-- DATA LINES --
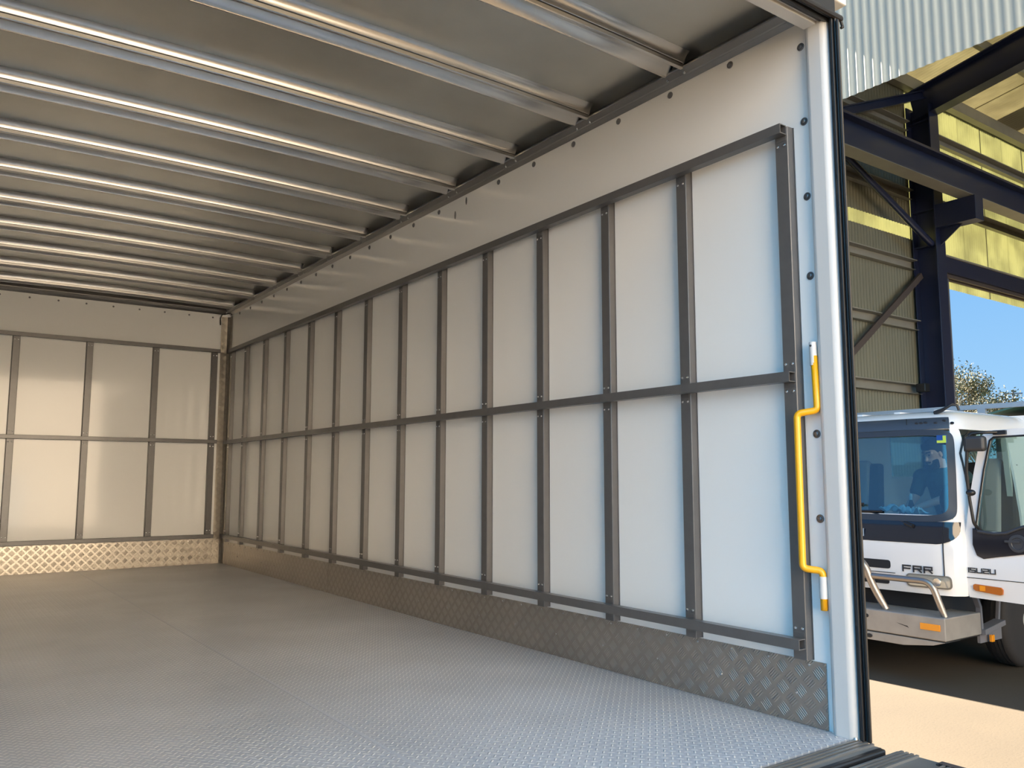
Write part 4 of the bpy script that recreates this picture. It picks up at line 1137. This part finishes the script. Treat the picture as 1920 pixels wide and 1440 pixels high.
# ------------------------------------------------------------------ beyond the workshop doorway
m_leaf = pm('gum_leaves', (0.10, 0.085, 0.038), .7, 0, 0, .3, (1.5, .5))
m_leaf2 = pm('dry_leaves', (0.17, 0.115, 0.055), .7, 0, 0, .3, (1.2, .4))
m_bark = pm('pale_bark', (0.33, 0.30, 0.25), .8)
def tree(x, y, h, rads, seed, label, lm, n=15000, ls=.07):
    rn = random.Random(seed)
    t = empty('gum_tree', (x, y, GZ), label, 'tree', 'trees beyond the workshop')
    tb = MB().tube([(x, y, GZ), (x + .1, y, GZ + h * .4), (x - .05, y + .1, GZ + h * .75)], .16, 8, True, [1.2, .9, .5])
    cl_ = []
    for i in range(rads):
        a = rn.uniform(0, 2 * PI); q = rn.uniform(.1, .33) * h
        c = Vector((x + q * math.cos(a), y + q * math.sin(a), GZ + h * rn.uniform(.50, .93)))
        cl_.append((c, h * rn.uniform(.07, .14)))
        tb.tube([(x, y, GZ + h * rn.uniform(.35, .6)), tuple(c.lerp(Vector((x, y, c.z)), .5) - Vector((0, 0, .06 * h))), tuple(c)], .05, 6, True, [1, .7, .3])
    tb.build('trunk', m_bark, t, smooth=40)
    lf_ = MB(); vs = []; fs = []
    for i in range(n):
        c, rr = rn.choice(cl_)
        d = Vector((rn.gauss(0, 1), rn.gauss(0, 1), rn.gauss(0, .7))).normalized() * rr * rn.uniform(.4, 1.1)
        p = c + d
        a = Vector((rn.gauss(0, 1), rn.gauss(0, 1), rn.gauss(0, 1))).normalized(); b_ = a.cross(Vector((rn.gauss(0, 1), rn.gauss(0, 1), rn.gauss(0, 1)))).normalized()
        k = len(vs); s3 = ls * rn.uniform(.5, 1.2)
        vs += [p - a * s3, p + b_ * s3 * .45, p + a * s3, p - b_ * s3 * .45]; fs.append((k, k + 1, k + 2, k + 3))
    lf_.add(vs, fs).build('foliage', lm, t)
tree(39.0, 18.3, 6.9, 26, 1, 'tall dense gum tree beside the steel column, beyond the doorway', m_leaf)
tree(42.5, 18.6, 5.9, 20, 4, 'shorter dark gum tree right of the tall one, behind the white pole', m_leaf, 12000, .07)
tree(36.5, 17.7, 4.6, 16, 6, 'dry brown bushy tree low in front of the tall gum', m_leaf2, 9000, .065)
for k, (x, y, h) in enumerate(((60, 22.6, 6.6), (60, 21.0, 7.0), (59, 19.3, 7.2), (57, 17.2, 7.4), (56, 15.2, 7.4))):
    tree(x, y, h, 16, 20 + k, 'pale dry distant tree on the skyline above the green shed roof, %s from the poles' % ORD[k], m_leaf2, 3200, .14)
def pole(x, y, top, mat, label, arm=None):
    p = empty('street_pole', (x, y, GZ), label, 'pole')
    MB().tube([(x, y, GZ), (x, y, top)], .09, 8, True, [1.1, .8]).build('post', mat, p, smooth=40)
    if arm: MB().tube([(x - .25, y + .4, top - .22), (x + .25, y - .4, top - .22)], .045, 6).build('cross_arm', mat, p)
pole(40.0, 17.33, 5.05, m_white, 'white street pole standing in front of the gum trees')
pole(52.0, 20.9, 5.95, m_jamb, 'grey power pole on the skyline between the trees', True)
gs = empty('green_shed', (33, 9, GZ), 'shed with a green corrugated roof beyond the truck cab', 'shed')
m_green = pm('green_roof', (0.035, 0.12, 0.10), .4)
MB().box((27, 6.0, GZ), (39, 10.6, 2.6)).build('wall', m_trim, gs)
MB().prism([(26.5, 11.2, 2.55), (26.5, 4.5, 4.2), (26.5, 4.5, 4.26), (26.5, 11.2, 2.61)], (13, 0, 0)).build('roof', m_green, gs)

-- WHAT TO DO --
Transcribe each line above verbatim, with the pictures left out.

-- ANSWER TO THE PROBLEM --
Write part 4 of the bpy script that recreates this picture. It picks up at line 1137. This part finishes the script. Treat the picture as 1920 pixels wide and 1440 pixels high.
# ------------------------------------------------------------------ beyond the workshop doorway
m_leaf = pm('gum_leaves', (0.10, 0.085, 0.038), .7, 0, 0, .3, (1.5, .5))
m_leaf2 = pm('dry_leaves', (0.17, 0.115, 0.055), .7, 0, 0, .3, (1.2, .4))
m_bark = pm('pale_bark', (0.33, 0.30, 0.25), .8)
def tree(x, y, h, rads, seed, label, lm, n=15000, ls=.07):
    rn = random.Random(seed)
    t = empty('gum_tree', (x, y, GZ), label, 'tree', 'trees beyond the workshop')
    tb = MB().tube([(x, y, GZ), (x + .1, y, GZ + h * .4), (x - .05, y + .1, GZ + h * .75)], .16, 8, True, [1.2, .9, .5])
    cl_ = []
    for i in range(rads):
        a = rn.uniform(0, 2 * PI); q = rn.uniform(.1, .33) * h
        c = Vector((x + q * math.cos(a), y + q * math.sin(a), GZ + h * rn.uniform(.50, .93)))
        cl_.append((c, h * rn.uniform(.07, .14)))
        tb.tube([(x, y, GZ + h * rn.uniform(.35, .6)), tuple(c.lerp(Vector((x, y, c.z)), .5) - Vector((0, 0, .06 * h))), tuple(c)], .05, 6, True, [1, .7, .3])
    tb.build('trunk', m_bark, t, smooth=40)
    lf_ = MB(); vs = []; fs = []
    for i in range(n):
        c, rr = rn.choice(cl_)
        d = Vector((rn.gauss(0, 1), rn.gauss(0, 1), rn.gauss(0, .7))).normalized() * rr * rn.uniform(.4, 1.1)
        p = c + d
        a = Vector((rn.gauss(0, 1), rn.gauss(0, 1), rn.gauss(0, 1))).normalized(); b_ = a.cross(Vector((rn.gauss(0, 1), rn.gauss(0, 1), rn.gauss(0, 1)))).normalized()
        k = len(vs); s3 = ls * rn.uniform(.5, 1.2)
        vs += [p - a * s3, p + b_ * s3 * .45, p + a * s3, p - b_ * s3 * .45]; fs.append((k, k + 1, k + 2, k + 3))
    lf_.add(vs, fs).build('foliage', lm, t)
tree(39.0, 18.3, 6.9, 26, 1, 'tall dense gum tree beside the steel column, beyond the doorway', m_leaf)
tree(42.5, 18.6, 5.9, 20, 4, 'shorter dark gum tree right of the tall one, behind the white pole', m_leaf, 12000, .07)
tree(36.5, 17.7, 4.6, 16, 6, 'dry brown bushy tree low in front of the tall gum', m_leaf2, 9000, .065)
for k, (x, y, h) in enumerate(((60, 22.6, 6.6), (60, 21.0, 7.0), (59, 19.3, 7.2), (57, 17.2, 7.4), (56, 15.2, 7.4))):
    tree(x, y, h, 16, 20 + k, 'pale dry distant tree on the skyline above the green shed roof, %s from the poles' % ORD[k], m_leaf2, 3200, .14)
def pole(x, y, top, mat, label, arm=None):
    p = empty('street_pole', (x, y, GZ), label, 'pole')
    MB().tube([(x, y, GZ), (x, y, top)], .09, 8, True, [1.1, .8]).build('post', mat, p, smooth=40)
    if arm: MB().tube([(x - .25, y + .4, top - .22), (x + .25, y - .4, top - .22)], .045, 6).build('cross_arm', mat, p)
pole(40.0, 17.33, 5.05, m_white, 'white street pole standing in front of the gum trees')
pole(52.0, 20.9, 5.95, m_jamb, 'grey power pole on the skyline between the trees', True)
gs = empty('green_shed', (33, 9, GZ), 'shed with a green corrugated roof beyond the truck cab', 'shed')
m_green = pm('green_roof', (0.035, 0.12, 0.10), .4)
MB().box((27, 6.0, GZ), (39, 10.6, 2.6)).build('wall', m_trim, gs)
MB().prism([(26.5, 11.2, 2.55), (26.5, 4.5, 4.2), (26.5, 4.5, 4.26), (26.5, 11.2, 2.61)], (13, 0, 0)).build('roof', m_green, gs)